Baldderdash! The attack on Pearl Harbor occurred on a Sunday, so reports of it could not have appeared in a South Carolina newspaper that morning.The attack had not yet occurred when a South Carolina Sunday School was meeting that day.
The lovely Ms. Shark24 and I were in Hawaii back in Sept for a wedding and since she had never visited the Arizona memorial before, we spent a morning at the museum plus the shuttle to the Arizona. I can not recommend this visit highly enough to anyone visiting Oahu. The museum complex is very well done and a big upgrade from my last visit 30 years ago when I was in the USAF. It is a great reminder to all that although our adversaries are different, vigilance is still the word of the day. May God rest the souls entombed there and all those souls that have sacrificed all ( in this world anyway) to give us the incredible life we are able to pursue here in the USA.
We say “greatest generation” and I, with many others, actually belive it.
As a retired soldier, I’m humbled by the price they paid. I had one old friend, passed now, who had joined the Nacy out of high school but before the war began, before Dec 7, 41.
He was in for the duration plus.
That’s the case with that generation. They were in for the duration, some for 4 years and more.
Those of us who’ve endured the real difficulty of a one year deployment, and I’m not downplaying the very real cost of that sacrifice, stand in awe of those gone for 2, 3, and 4 years.
It’s just extremely humbling when we read about what they did, the price they paid.

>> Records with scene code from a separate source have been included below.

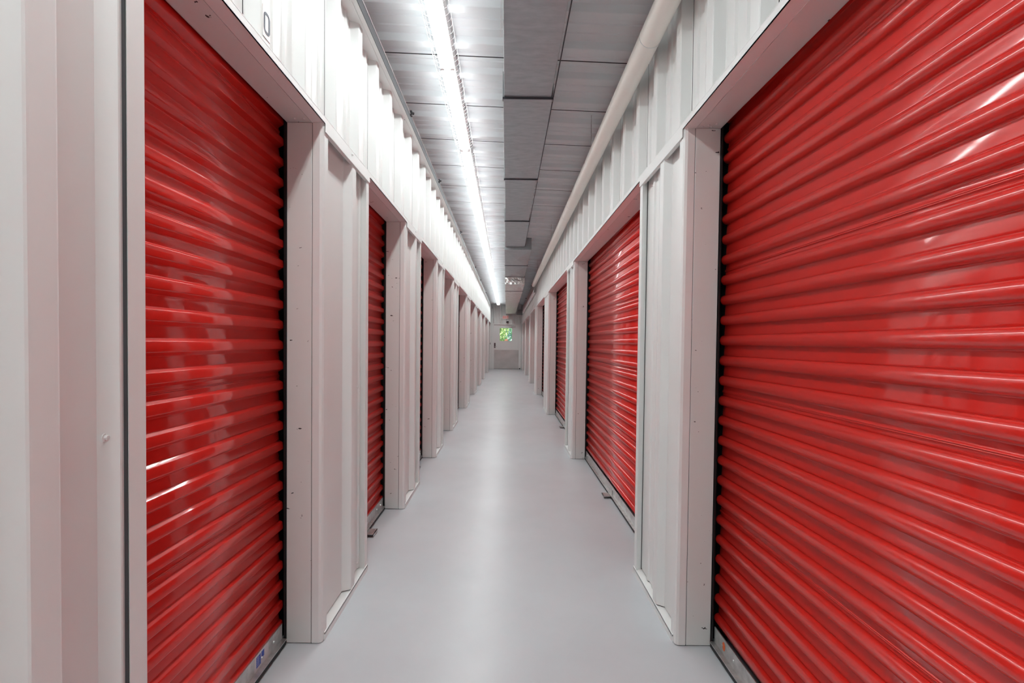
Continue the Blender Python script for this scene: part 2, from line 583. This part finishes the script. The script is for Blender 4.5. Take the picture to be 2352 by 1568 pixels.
def roll_door(s, F, y0, y1, label, group, phase, foot=True, stickers=None, foot_y=None):
    ym = (y0 + y1) / 2
    root = empty('roll_up_door', (X(s, F, .17), ym, 0))
    tag(root, label, 'door', group)
    curtain(s, F, y0 - .03, y1 + .03 - .034, phase).build('curtain', M['red'], root, solid=.0008, smooth=True, angle=60)
    for ya, yb in ((y1 - .006, y1 + .05), (y0 - .05, y0 + .006)):
        mb = MB().box(X(s, F, .150), X(s, F, .156), ya, yb, .004, HEAD + .2)
        mb.box(X(s, F, .150), X(s, F, .215), yb - .002 if ya > ym else ya, yb if ya > ym else ya + .002, .004, HEAD + .2)
        mb.box(X(s, F, .185), X(s, F, .215), ya, yb, .004, HEAD + .2)
        mb.build('guide_rail', M['guide'], root)
    a, b_ = y0 + .012, y1 - .014
    mb = MB()
    mb.box(X(s, F, .158), X(s, F, .162), a, b_, .030, .094)
    mb.box(X(s, F, .139), X(s, F, .178), a, b_, .027, .031)
    bar = mb.build('bottom_bar', M['galv'], root)
    mb = MB()
    ring = [(.142, .008), (.142, .022), (.147, .027), (.170, .027), (.174, .022), (.174, .006), (.168, .0015), (.149, .0015)]
    mb.loft([[(X(s, F, d), y, z) for d, z in (ring if s > 0 else ring[::-1])] for y in ((a, b_) if s < 0 else (b_, a))])
    mb.build('bottom_seal', M['black'], root)
    for yy in (b_ - .07, b_ - .16, a + .07):
        MB().cyl((X(s, F, .158), yy, .062), (X(s, F, .153), yy, .062), .006, .005, seg=10).build('bolt', M['galv'], bar)
    if foot:
        fy = ym if foot_y is None else foot_y
        mb = MB().box(X(s, F, .085), X(s, F, .150), fy - .045, fy + .045, .018, .022)
        mb.box(X(s, F, .085), X(s, F, .088), fy - .045, fy + .045, .008, .022)
        mb.box(X(s, F, .150), X(s, F, .1575), fy - .045, fy + .045, .018, .07)
        mb.build('step_plate', M['galv'], root)
    # drum the curtain winds on, above the opening
    MB().cyl((X(s, F, .30), y0, HEAD + .36), (X(s, F, .30), y1, HEAD + .36), .13, seg=20).build('drum', M['galv'], root)
    if stickers == 'blue':
        mb = MB().box(X(s, F, .1572), X(s, F, .158), 1.655, 1.755, .038, .090)
        st = mb.build('sticker', M['label'], bar)
        st['label'] = 'pale sticker with two blue squares'
        mb = MB().box(X(s, F, .1568), X(s, F, .1572), 1.668, 1.698, .046, .086)
        mb.box(X(s, F, .1568), X(s, F, .1572), 1.703, 1.722, .062, .086)
        mb.build('blue_print', M['blue'], bar)
        for zz in (.052, .059, .066, .073, .080):
            MB().box(X(s, F, .1565), X(s, F, .1568), 1.672, 1.688 - .002 * (zz > .06), zz, zz + .0014).build('print_line', M['label'], bar)
    if stickers == 'orange':
        mb = MB()
        c = (X(s, F, .158), 1.795, .064)
        ring = [(c[1] + .011 * math.cos(t_ * math.pi / 10), c[2] + .0175 * math.sin(t_ * math.pi / 10)) for t_ in range(20)]
        mb.loft([[(c[0] - s * e, y, z) for y, z in ring] for e in (0, .0008)])
        st = mb.build('sticker', M['orange'], bar)
        st['label'] = 'orange oval sticker'
    return root


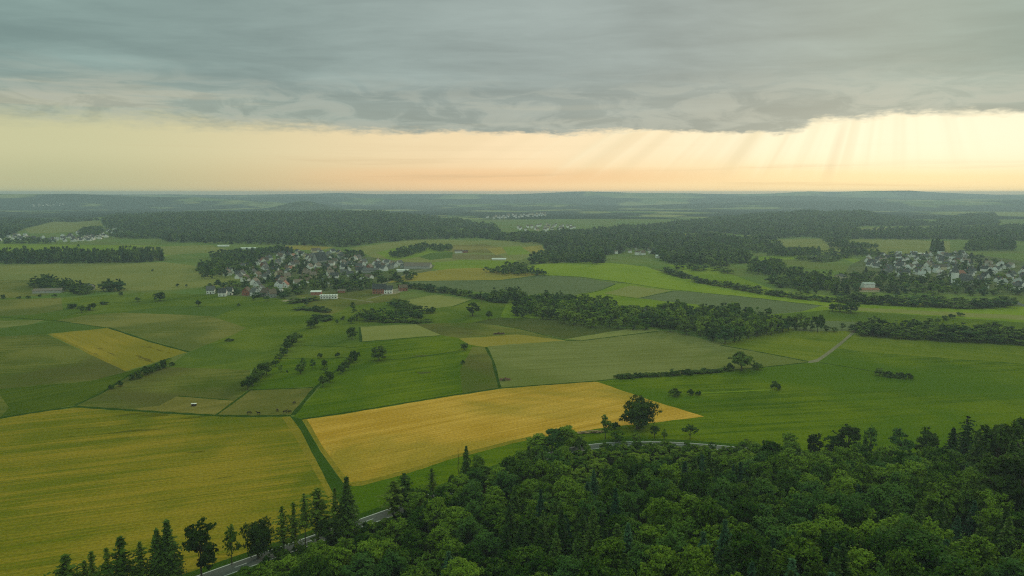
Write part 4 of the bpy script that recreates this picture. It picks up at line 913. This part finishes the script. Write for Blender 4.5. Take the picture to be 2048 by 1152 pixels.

Thank Almighty God for them
Now that I’m totally retired, I’m hoping/planning to finally take a trip to Hawaii and visit Pearl Harbor and all of the other military facilities there to see scars of Dec 7.
On all the Pearl Harbor threads today I’m inviting everyone to check out the 50-minute documentary my son made for his Eagle Scout Project about USS Arizona survivor Lou Conter. After Pearl Harbor, Mr. Conter went on to become a bomber pilot. Truly fascinating stories, and we’re very proud of the film. Available ad-free on You Tube. Find the link at witnesstoinfamy.com. Michael
I had missed that the newspaper was an extra edition,and, as you write, it could have been a special evening edition. The article does say that he saw the newspaper in the morning, but I concede that the timing of events remembered from 76 years ago, especially as he was six years old, should not be considered to be completely accurate.
I had forgotten the religiouososity of the Southern Baptists.
My father’s recollection of the event (he would have been fourteen years old then) was that someone breathlessly announced “Japs have bombed Pearl Harbor” to which someone else responded “What’s a Pearl Harbor?”
Thanks for the ping and your comment at post #5.
I was 5 at the time and remembering my brother taking me to the movies and telling me the news reels were going to show Pearl Harbor
I didn’t have any idea what he was talking about
But I remember the ensuing War years very well especially the airplanes flying over and when at the Jersey Shore you could hear the 50s going off as they practiced for air combat over the ocean
It was a heck of a day for my mother. She was celebrating her 21st birthday.